Делибаш. «Перестрелка за холмами – Смотрит лагерь их и наш – На холме пред казаками – Вьется красный делибаш». Делибаш – бес. Потому и красный. Потому и вьется. Бьются – казак с бесом. Каково же было мое изумление – и огорчение, когда в Праге, в 1924 году, сначала от одного русского студента, потом от другого, потом от третьего услышала, что делибаш – черкесское знамя, а вовсе не сам черкес (бес). «Помилуйте, ведь у Пушкина «Вьется красный делибаш! Как же черкес может виться? Знамя – вьется!» – Отлично может виться. Весь черкес со своей одеждой». – «Ну, уж это модернизм. Пушкин от модернистов отличается тем, что пишет просто, в этом и вся его гениальность. Что может виться? Знамя. – Я всегда понимала „Делибаш уже на пике, а казак без головы“ – что оба одновременно друг друга уничтожили. Это-то мне и нравилось. – Чистейшая поэтическая фантазия! Бедный Пушкин в гробу бы перевернулся! „Делибаш уже на пике“ значит – знамя уже на пике, а казак в эту минуту знаменосцем обезглавлен. – Ну так мне что-то обидно: почему казак обезглавлен, а черкес жив? И как знамя может быть на пике? Мне по-муему больше нравилось. – Уж это как вам угодно, а Пушкин так написал. Не будете же вы исправлять Пушкина, как большевики.
Так я и осталась в огорченном убеждении, что делибаш – знамя, а я всю ту молниеносную сцену взаимоуничтожения – выдумала, и вдруг – в 1936 году – сейчас вот – глазами стихи перечла и – о, радость!
Эй, казак, не рвися к бою!Делибаш на всем скакуСрежет саблею кривоюС плеч удалую башку!
Это знамя-то срежет саблею кривою казаку с плеч башку?
Так бедный семилетний варвар правильнее понял умнейшего мужа России, нежели в четырежды его старшие воспитанники Пражского университета.

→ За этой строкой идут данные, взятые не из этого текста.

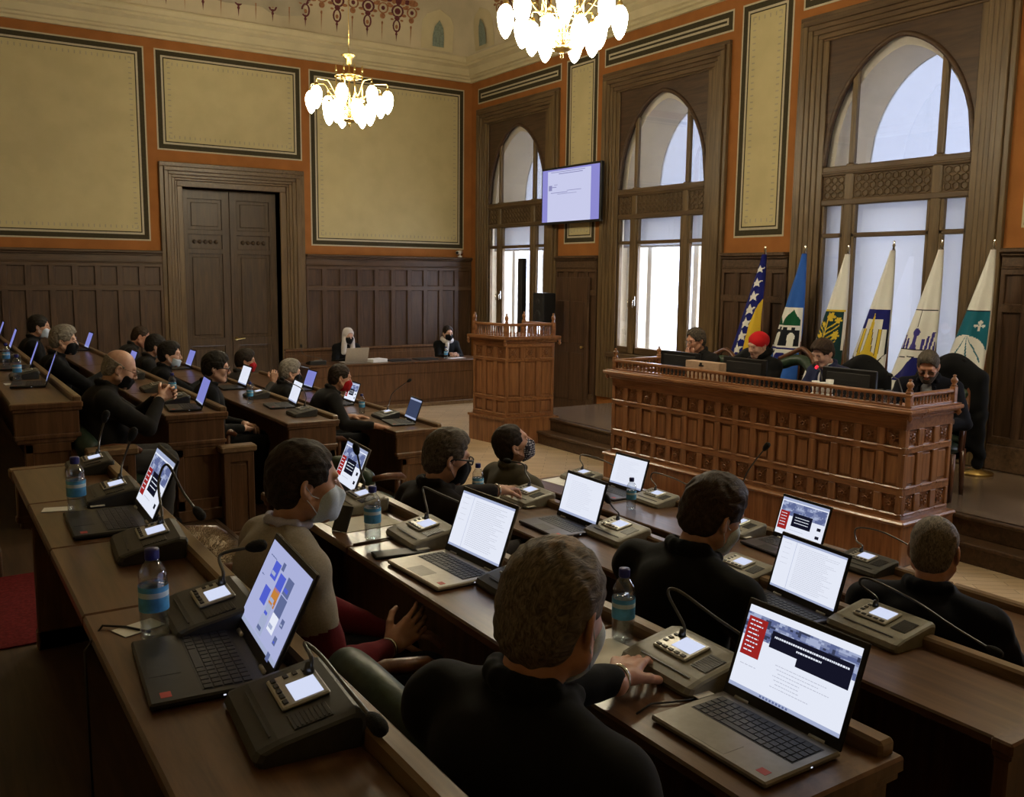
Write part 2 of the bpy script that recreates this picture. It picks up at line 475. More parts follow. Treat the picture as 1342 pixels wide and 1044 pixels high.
# back wall with its door opening
DX0, DX1, DZ = 3.56, 5.09, 3.43
mb = MB()
mb.box(XL, DX0, YB, YB + .35, -.12, 8.4); mb.box(DX1, XW + .8, YB, YB + .35, -.12, 8.4); mb.box(DX0, DX1, YB, YB + .35, DZ, 8.4)
struct('wall_back', mb, M['orange'])
mb = MB(); mb.box(XL - .2, XL, YF, YB + .35, -.12, 8.4); struct('wall_left', mb, M['plainwall'])
mb = MB(); mb.box(XL, XW + .8, YF - .2, YF, -.12, 8.4); struct('wall_front', mb, M['plainwall'])

# window wall: piers, aprons and heads round four openings
OH, OZ0, OZ1 = .98, 1.02, 4.86
mb = MB()
edges = [YF] + sum([[c - OH, c + OH] for c in sorted(WIN_C)], []) + [YB]
for i in range(0, len(edges), 2):
    mb.box(XW, XW + .74, edges[i], edges[i + 1], -.12, 8.4)
for c in WIN_C:
    mb.box(XW, XW + .74, c - OH, c + OH, -.12, OZ0); mb.box(XW, XW + .74, c - OH, c + OH, OZ1, 8.4)
struct('wall_right', mb, M['orange'])

# cornice, cove and ceiling
mb = MB()
mb.sweep_rect([(0, CORN), (.05, CORN), (.05, 5.60), (.09, 5.615), (.09, 5.645), (.13, 5.66), (.16, 5.76), (.235, 5.80), (.235, 5.835), (.27, 5.85), (.29, 5.90), (.29, 5.93), (.24, 5.945)],
              XL, XW, YF, YB)
struct('trim_1', mb, M['plaster'])
def cove_pt(t):
    a = t * PI / 2
    return .24 + 1.75 * (1 - math.cos(a)), 5.945 + 2.05 * math.sin(a)
mb = MB(); mb.sweep_rect([cove_pt(i / 24) for i in range(25)], XL, XW, YF, YB, smooth=True)
struct('ceiling_cove', mb, M['cove'])
d_, z_ = cove_pt(1)
mb = MB(); mb.box(XL + d_, XW - d_, YF + d_, YB - d_, z_, z_ + .1); struct('ceiling', mb, M['ceil'])

# painted frieze: pendants hanging down the cove (flat paint, 2 mm proud)
def frieze(wall, u0, u1, name):
    mb = MB()
    def P(u, h):                 # h = metres up along the cove from its foot
        t = (.05 + (h - .34) * .58) / 2.75
        d, z = cove_pt(t)
        d2, z2 = cove_pt(t + .01)
        nx, nz = (z2 - z), -(d2 - d)
        l = math.hypot(nx, nz); d += .004 * nx / l; z += .004 * nz / l
        return (u, YB - d, z) if wall == 'B' else (XW - d, u, z)
    def poly(pts, m): mb.add([P(u, h) for u, h in pts], [tuple(range(len(pts)))], m)
    def ell(u, h, a, b, m, n=10): poly([(u + a * math.cos(2 * PI * k / n), h + b * math.sin(2 * PI * k / n)) for k in range(n)], m)
    def ring(u, h, a, b, w, m, n=14):
        for k in range(n):
            t0, t1 = 2 * PI * k / n, 2 * PI * (k + 1) / n
            poly([(u + a * math.cos(t0), h + b * math.sin(t0)), (u + a * math.cos(t1), h + b * math.sin(t1)),
                  (u + (a - w) * math.cos(t1), h + (b - w) * math.sin(t1)), (u + (a - w) * math.cos(t0), h + (b - w) * math.sin(t0))], m)
    def tail(u, h0, h1, w, m): poly([(u - w, h1), (u, h0), (u + w, h1)], m)
    n = int((u1 - u0) / .52)
    for i in range(n):
        u = u0 + (i + .5) * (u1 - u0) / n
        p = (u1 - u0) / n
        tail(u, .34, .52, .012, 0); ell(u, .53, .022, .035, 0); tail(u, .45, .62, .02, 0)
        ring(u, .72, .075, .15, .03, 0); ell(u, .70, .028, .05, 1); ell(u, .90, .05, .06, 0)
        ring(u, 1.06, .115, .15, .035, 0); ell(u, 1.06, .055, .075, 0)
        for sgn in (-1, 1):
            ell(u + sgn * .12, .98, .05, .035, 1); ell(u + sgn * .14, 1.16, .06, .04, 1); ell(u + sgn * .09, .86, .03, .025, 1)
            ell(u + sgn * .17, 1.30, .075, .06, 0); ell(u + sgn * .08, 1.30, .05, .09, 1)
        ell(u, 1.33, .07, .13, 0)
        v = u + p / 2
        tail(v, .28, .72, .010, 1); ell(v, .74, .018, .04, 1); ell(v, .90, .05, .07, 1); ring(v, 1.08, .10, .13, .03, 1)
        ell(v, 1.08, .035, .05, 0); ell(v, 1.30, .10, .08, 1); ell(v - .10, 1.20, .04, .03, 1); ell(v + .10, 1.20, .04, .03, 1)
        for h in (1.48, 1.62, 1.78, 1.95, 2.12, 2.3):
            ell(u, h, .09, .055, 0); ell(v, h, .085, .05, 1)
    struct(name, mb, [M['maroon'], M['rust']])
frieze('B', XL + .4, 7.35, 'trim_2')
frieze('W', -1.0, 13.4, 'trim_3')
def niche(wall, u, name):
    mb = MB()
    def P(a, h, e):
        t = h / 2.75; d, z = cove_pt(t); d -= -.006 - e
        return (u + a, YB - d, z) if wall == 'B' else (XW - d, u + a, z)
    def arch(w, h0, hs, h1, e, m):
        pts = [(-w, h0), (w, h0), (w, hs), (w * .75, hs + (h1 - hs) * .55), (0, h1), (-w * .75, hs + (h1 - hs) * .55), (-w, hs)]
        mb.add([P(a, h, e) for a, h in pts], [tuple(range(7))], m)
    arch(.31, .03, .40, .60, 0, 0); arch(.11, .07, .22, .44, .045, 1)
    struct(name, mb, [M['plaster'], M['teal']])
niche('B', 7.86, 'trim_4'); niche('W', 13.95, 'trim_5')
mb = MB()
for (u, h, a, b) in ((4.1, .42, 1.05, .26), (5.0, .34, .7, .20)):
    n = 22
    pts = []
    for k in range(n):
        t = 2 * PI * k / n
        ww = .86 + .14 * math.sin(3 * t + u) + .06 * math.sin(7 * t)
        hh = h + b * ww * math.sin(t); uu = u + a * ww * math.cos(t)
        d, z = cove_pt(max(hh, .03) / 2.75)
        pts.append((uu, YB - d - .0035, z))
    mb.add(pts, [tuple(range(n))])
struct('trim_6', mb, M['stain'])

# painted panels between the ochre bands
def panel(wall, u0, u1, z0, z1, name, marks=True):
    mb = MB()
    wframe(mb, wall, u0 - .022, u1 + .022, z0 - .022, z1 + .022, .022, 0, .003, 1)
    wframe(mb, wall, u0, u1, z0, z1, .068, 0, .004, 0)
    wframe(mb, wall, u0 + .068, u1 - .068, z0 + .068, z1 - .068, .028, 0, .004, 1)
    wframe(mb, wall, u0 + .096, u1 - .096, z0 + .096, z1 - .096, .016, 0, .005, 0)
    a = .112
    wb(mb, wall, u0 + a, u1 - a, z0 + a, z1 - a, 0, .004, 0, 2)
    if marks:
        a += .045
        n = int((u1 - u0 - 2 * a) / .075)
        for i in range(n + 1):
            u = u0 + a + (u1 - u0 - 2 * a) * i / max(n, 1)
            for z in (z0 + a, z1 - a - .045): wb(mb, wall, u - .007, u + .007, z, z + .045, .004, .0055, 0, 3)
        n = int((z1 - z0 - 2 * a) / .075)
        for i in range(n + 1):
            z = z0 + a + (z1 - z0 - 2 * a) * i / max(n, 1)
            for u in (u0 + a, u1 - a - .045): wb(mb, wall, u, u + .045, z - .007, z + .007, .004, .0055, 0, 3)
    struct(name, mb, [M['olive'], M['pale'], M['cream'], M['stain']])
panel('B', .165, 3.055, 2.615, 5.405, 'trim_7'); panel('B', 3.245, 5.465, 3.98, 5.405, 'trim_8'); panel('B', 5.645, 8.53, 2.615, 5.405, 'trim_9')
panel('B', -2.3, 0.0, 2.615, 5.405, 'trim_10')
for i, c in enumerate(WIN_C):
    panel('W', c - 1.245, c + 1.245, 5.185, 5.405, 'trim_%d' % (11 + i), False)
    panel('W', c - 2.18, c - 1.43, 2.66, 5.405, 'trim_%d' % (15 + i))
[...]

Но сплошная загадка было стихотворение «Черногорцы? Кто такое? – Бонапарте вопросил» – с двумя неизвестными, по одному на каждую строку: черногорцами и Бонапарте, черногорцами, усугубленно неизвестными своей неизвестностью второму неизвестному – Бонапарте.
«А Бонапарте – что такое?» – нет, я этого у матери не спросила, слишком памятуя одну с ней нашу для меня злосчастную прогулку «на пеньки»: мою первую и единственную за все детство попытку вопроса: – Мама, что такое Наполеон? – Как? Ты не знаешь, что такое Наполеон? – Нет, мне никто не сказал. – Да ведь это же – в воздухе носится!
Никогда не забуду чувство своей глубочайшей безнадежнейшей опозоренности: я не знала того, что в воздухе носится! Причем, «в воздухе носится» я, конечно, не поняла, а увидела: что-то, что называется Наполеоном и что в воздухе носится, что очень вскоре было подтверждено теми же хрестоматическими «Воздушным кораблем» и «Ночным смотром».